Bill Bennett,
Fox, Glenn Reynolds ("
Instapundit") and others are all suggesting that FDR supported the idea of social security money being diverted to the private sector. As ostensible proof, they cite FDR's proposal regarding "voluntary contributory annuities."
However, FDR was clearly not talking about investment in the private sector, as the Bush plan encourages, and as implied by the Fox phrase "private investment accounts." FDR's proposal of "voluntary contributory annuities" was for insurance-type annuities, to be issued and guaranteed by the government. Income from this program "would go into the trust fund along with the payroll taxes collected under the mandatory program." This is clearly explained
here.
The phrase "private investment accounts" implies money is put in the hands of Wall St. Indeed, that's what the Bush plan encourages. FDR's phrase "voluntary contributory annuities" was referring to money that would be placed in the hands of the government. Fox is pretending this distinction is meaningless.

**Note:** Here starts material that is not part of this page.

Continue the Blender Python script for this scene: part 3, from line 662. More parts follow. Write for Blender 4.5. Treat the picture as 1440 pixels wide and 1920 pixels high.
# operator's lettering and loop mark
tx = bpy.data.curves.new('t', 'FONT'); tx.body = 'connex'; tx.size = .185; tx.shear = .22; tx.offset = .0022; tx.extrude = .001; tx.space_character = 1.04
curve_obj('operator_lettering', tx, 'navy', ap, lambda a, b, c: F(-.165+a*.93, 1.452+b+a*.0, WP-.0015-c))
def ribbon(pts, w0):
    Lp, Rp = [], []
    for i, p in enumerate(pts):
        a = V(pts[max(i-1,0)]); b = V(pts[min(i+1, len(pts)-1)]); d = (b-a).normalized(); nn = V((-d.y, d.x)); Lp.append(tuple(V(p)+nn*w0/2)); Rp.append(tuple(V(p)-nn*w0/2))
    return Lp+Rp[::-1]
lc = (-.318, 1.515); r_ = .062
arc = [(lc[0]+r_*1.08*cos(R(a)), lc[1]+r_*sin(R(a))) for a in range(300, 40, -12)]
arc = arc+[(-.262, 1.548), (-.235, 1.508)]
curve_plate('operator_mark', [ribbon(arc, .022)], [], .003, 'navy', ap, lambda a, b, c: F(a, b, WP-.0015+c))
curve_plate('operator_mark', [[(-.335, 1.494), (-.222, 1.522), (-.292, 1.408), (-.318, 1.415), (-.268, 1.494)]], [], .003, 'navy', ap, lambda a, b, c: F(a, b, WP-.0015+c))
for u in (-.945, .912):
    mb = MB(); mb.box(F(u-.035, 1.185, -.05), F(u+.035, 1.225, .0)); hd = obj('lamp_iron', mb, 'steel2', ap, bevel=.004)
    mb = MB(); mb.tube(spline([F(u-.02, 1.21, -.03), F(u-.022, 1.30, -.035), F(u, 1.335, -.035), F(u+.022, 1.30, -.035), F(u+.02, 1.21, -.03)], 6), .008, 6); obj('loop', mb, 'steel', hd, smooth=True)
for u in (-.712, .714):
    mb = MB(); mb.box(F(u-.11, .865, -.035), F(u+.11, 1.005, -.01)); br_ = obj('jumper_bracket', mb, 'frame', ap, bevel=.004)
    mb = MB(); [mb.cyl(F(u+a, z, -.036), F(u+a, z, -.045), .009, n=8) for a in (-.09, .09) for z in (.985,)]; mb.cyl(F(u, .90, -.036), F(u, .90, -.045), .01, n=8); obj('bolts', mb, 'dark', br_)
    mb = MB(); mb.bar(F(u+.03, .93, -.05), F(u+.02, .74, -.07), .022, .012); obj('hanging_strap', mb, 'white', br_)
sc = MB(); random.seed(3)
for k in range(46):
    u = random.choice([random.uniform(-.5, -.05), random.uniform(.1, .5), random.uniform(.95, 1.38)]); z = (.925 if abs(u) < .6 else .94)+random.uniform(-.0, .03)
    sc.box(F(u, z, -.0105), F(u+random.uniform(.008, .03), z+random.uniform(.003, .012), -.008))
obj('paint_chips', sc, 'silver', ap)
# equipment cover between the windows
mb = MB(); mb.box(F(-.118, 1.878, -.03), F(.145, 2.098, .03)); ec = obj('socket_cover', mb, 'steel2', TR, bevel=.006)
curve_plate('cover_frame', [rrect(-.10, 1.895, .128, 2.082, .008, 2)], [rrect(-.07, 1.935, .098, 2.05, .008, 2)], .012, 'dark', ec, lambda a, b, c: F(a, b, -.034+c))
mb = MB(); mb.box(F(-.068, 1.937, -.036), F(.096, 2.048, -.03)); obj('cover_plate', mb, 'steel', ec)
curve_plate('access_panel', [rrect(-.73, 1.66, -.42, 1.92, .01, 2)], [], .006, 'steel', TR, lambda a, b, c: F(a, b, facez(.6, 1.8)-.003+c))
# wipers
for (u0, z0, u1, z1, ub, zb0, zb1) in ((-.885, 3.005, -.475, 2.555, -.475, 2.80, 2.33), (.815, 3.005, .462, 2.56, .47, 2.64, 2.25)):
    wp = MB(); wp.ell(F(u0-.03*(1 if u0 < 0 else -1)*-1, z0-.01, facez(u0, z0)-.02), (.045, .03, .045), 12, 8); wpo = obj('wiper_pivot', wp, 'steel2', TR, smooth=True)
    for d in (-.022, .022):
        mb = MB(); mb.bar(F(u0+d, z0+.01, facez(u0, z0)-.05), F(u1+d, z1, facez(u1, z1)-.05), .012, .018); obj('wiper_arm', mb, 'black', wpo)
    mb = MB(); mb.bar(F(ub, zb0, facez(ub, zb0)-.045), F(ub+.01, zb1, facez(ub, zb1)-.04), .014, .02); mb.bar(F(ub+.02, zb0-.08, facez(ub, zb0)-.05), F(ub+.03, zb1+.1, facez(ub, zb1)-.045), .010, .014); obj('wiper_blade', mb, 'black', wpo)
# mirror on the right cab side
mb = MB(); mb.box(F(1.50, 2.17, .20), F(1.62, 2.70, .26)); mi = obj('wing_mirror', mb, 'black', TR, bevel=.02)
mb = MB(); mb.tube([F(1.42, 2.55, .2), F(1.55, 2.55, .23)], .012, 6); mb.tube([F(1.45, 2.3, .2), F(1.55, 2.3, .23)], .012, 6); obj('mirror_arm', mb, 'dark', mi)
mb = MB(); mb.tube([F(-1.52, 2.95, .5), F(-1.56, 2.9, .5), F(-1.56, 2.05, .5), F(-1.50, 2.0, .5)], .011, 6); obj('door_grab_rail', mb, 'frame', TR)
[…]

FDR was talking about allowing workers to voluntarily send extra money to the government, to add to the mandatory retirement fund, and to support a guaranteed benefit. Bush is talking about taking money that currently goes to the government and sending it to Wall Street instead. To treat these two proposals as equivalent is a fraud.
Media Matters has a good article on this subject, pointing out various other aspects of how FDR is being misinterpreted. But I think MM unfortunately misses the most simple and fundamental distortion, which I've described here.
Worse, I think the MM article confuses the issue by referring to "Roosevelt's idea of government-sponsored private investment accounts," as if FDR was talking about funds that would be held by Wall Street. He wasn't.